AMD Fusion Summit 2011 keynote presentation slide: 'Evolution of AMD's Graphics Core, and Preview of Graphics Core Next'

Is the GCN and its CUs a MIMD, SIMD, or SMT architecture? Yes (click to enlarge)

The CUs can work in virtual space, Demers says, and they'll support the x86 64-bit virtual address space – more on that later. Also, the CUs are supported by a much larger L1 data cache than was in the previous architecture. The cache also has what Demers calls "a significant amount of bandwidth," and is supported by its own control system.

Previous AMD GPU architectures have had what the company has called "hidden fixed-function with hidden state". As examples of such fixed functions, Demers identifies "program counter advancements, and things such as that – limited functionality."

Help with the housekeeping

The GCN moves beyond hidden fixed functions with the addition of a fully observable scalar processor, which frees the CUs from simple tasks – quick math functions, for example, and housekeeping. "It's a processor in its own right," says Demers, and it's responsible for such common code as branching code and common pointers. A vector unit could also handle such common-code chores, but as Demers explains: "The scalar coprocessor helps it out, and offloads those capabilities."

Observability of the CUs and the scalar processor, and support for the x86 virtual space – along with the fact that, Demers says, "you can load the PC from memory or from a register and do all kinds of math" – opens up such C++ features as virtual functions, recursions, and x86 dynamic linked libraries. "All of these become a native thing that this guy can support," he says.

AMD Fusion Summit 2011 keynote presentation slide: 'Evolution of AMD's Graphics Core, and Preview of Graphics Core Next'

Shrinking processes enable more stuff to be stuffed on a chip – so let's add a scalar processor (click to enlarge)

The processing capability boosted by a host of compute units is all well and good, but only if they can be fed the right data to munch on at the right time.
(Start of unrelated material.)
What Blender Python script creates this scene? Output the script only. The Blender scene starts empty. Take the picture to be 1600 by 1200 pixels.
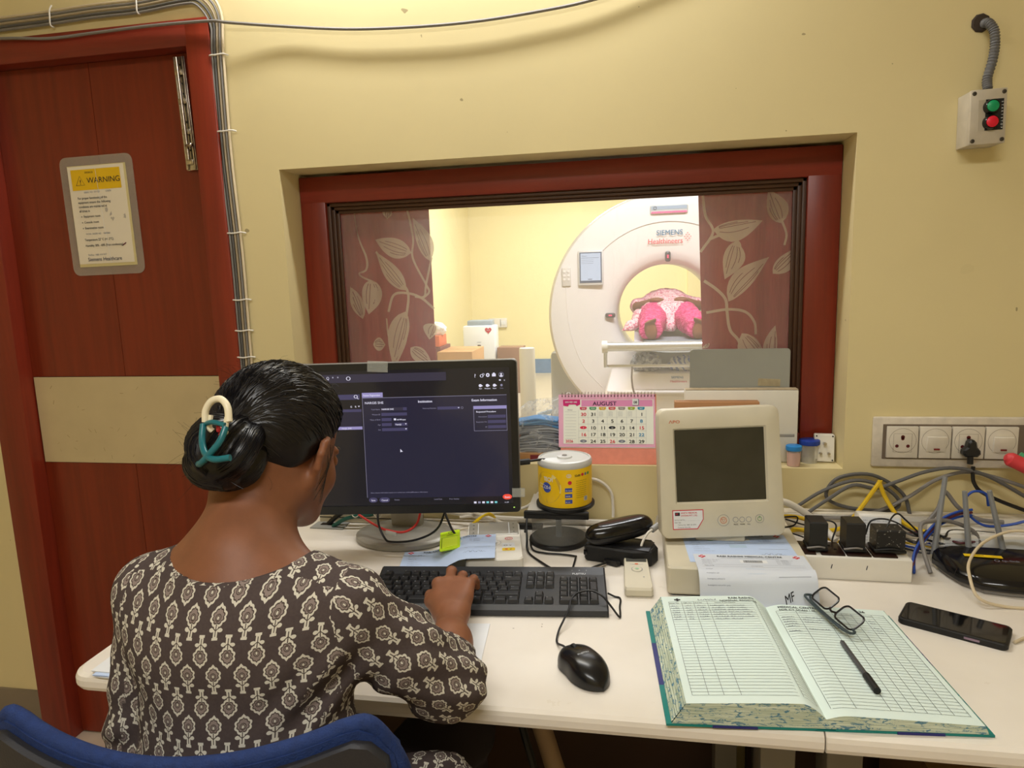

To this end, the GCN architecture allows for multiple command streams from multiple applications, each with different priorities and the ability to reserve CUs for themselves.

As an example of this capability, Demers suggests the interaction of your operating system's user interface and an app. "You can have your GUI running at one priority level, and you can set that high, and you can guarantee some amount of compute units always available for it. But then your big background applications for transcode can be running at a lower priority," he says, and you will still have a great quality of service [QoS] – there's no more skipping mouse when you do a big job, because the big job is running in a separate queue."